Lettergrade: D+
During the end credits of This Is The End, I learned that the movie is based on a 2007 short film called Seth And Jay Vs. The Apocalypse. I haven't seen that earlier version, but I suspect this material would be really funny at a short film's length… When forced to come up with enough padding to get to 90 some minutes, it's a slow, meandering slog briefly punctuated by a few good laughs.
One of the online critics I really like described the movie as a 90 minute in-joke. I think that's right on… the flick has actor Seth Rogen (who also co-wrote and co-directed) playing a narcissistic version of himself - actor Seth Rogen - alongside Jay Baruchel, James Franco, Jonah Hill, Craig Robinson, and Danny McBride (among others) who all do the same.
The idea is that Jay, a successful actor in Canada, has come to L.A. to visit his old friend and former Undeclared co-star Rogen , but is dragged to a wild party at James Franco's house that he doesn't really want to go to. Whilst on a cigarette run, the ground shakes and blue light shoots down from the sky, beckoning all those who are worthy up to heaven, and leaving all others to suffer in the chaotic, fiery wasteland below. Noticeably, Seth and Jay are NOT among those pulled up to heaven. When they get back to the raging party at Franco's house, no one at the party knows that anything has happened because none of them were among the chosen either. Rather quickly, the movie finds our half dozen heroes taking refuge in Franco's mansion… Things on the outside only seem to be getting worse and worse, and the tensions and suspicions in the house steadily rise. All in all, it's kind of like a less funny version of Stephen King's The Mist.
At times, aspects of the movie seem like a semi-brillant and very dark take-down of the thinness and excessive bullshit of celebrity culture. That's the kind of ballsy subversive statement I could really get behind in a movie like this! Unfortunately, those sentiments never stick around for long… this is a wide-release Hollywood picture we're talking about, after all, and as the story continues, it kind of becomes clear that, yeah, these people are a little bad, maybe, but really they're just a good deed or two away from maybe gaining access to the pearly gates themselves.
And that's the thing that kind of bothers me most about this movie, on a philosophical level. If you're going to go down this path, it just feels wrong to build in an escape clause so at least some of the characters can get to a happy ending. When all the boys in the house speculate about what the hell is going on, Baruchel is the one who realizes that the scenario they've found themselves in is a lot like the end of the world as described in the book of Revelations. It's a legitimately creepy moment that reminded me a bit of a similarly scary beat in the first Ghostbusters movie where Dan Aykroyd and Ernie Hudson are in the Ecto 1 together, talking about the same part of the Bible. Unlike Ghostbusters, though, This Is The End never really finds a way to pivot back away from its chilling Biblical reference and make it work toward the conclusion. Even if each of the guys had embodied a different one of the deadly sins or something else quasi-Biblical like that, I would have been a little more cool with all screen time where people are just kind of waiting around, but I don't think the movie has that kind of sub-layer going on.

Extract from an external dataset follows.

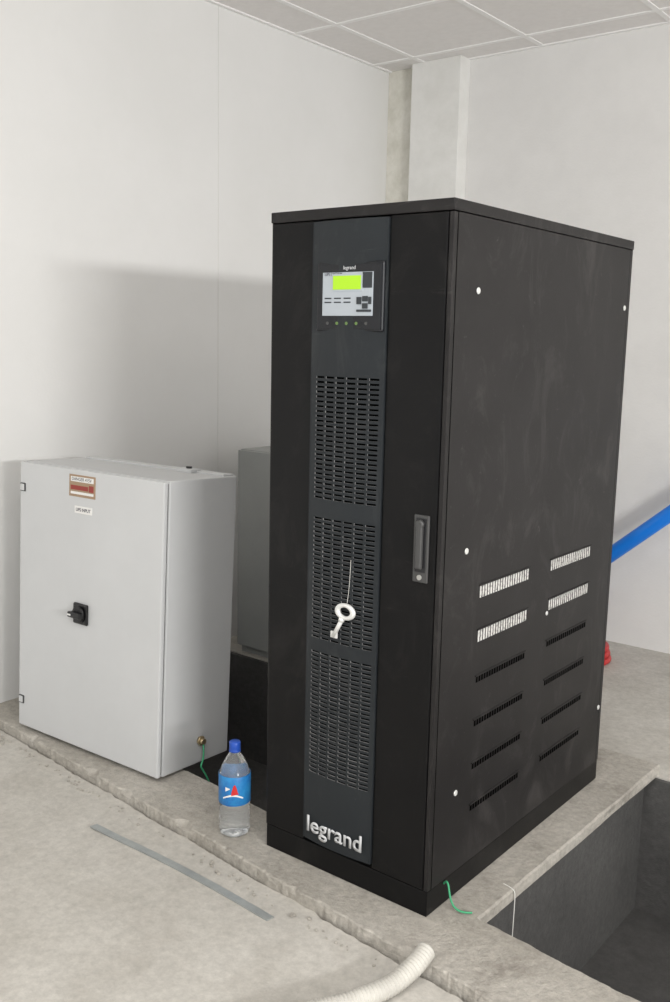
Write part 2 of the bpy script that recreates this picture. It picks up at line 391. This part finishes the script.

When Baruchel and the others realize that they're still on the smokey remains of Earth because they just haven't been very good people, how are we supposed to read that? The in-joke might be, "well, this is funny because Jonah Hill and James Franco aren't really like that." Seth Rogen - the real one, I mean - might know that… and their real-life friends might know that… but is there a laugh there for most of the rest of the population who, outside of their movie roles, may only "know" those guys from occasional appearances on Conan? I'm not sure that there is… there's the rhythm, cadence, and attitude of a joke there, but what's the joke?
Why am I going on about this, though? I have a feeling that the concept of this movie was born when Rogen, co-screenwriter/co-director Evan Goldberg, and a bunch of their friends were sitting around one night saying, "You know what would be funny…?" I don't think there's any big attempt at anything deep here, despite the fact that deep subjects are alluded to semi-frequently. And in the end (of the movie), the Backstreet Boys are performing in heaven and all seems to be juuuuuust fine. No lessons, morals, point, or purpose for anything you just saw. I feel like they could have done a little more with the premise - I don't think it's ever even mentioned that several of them are of different religions while others still are very public atheists, for example - but hey, it's not my movie: I was just dumb enough to pay 8.50 to see it.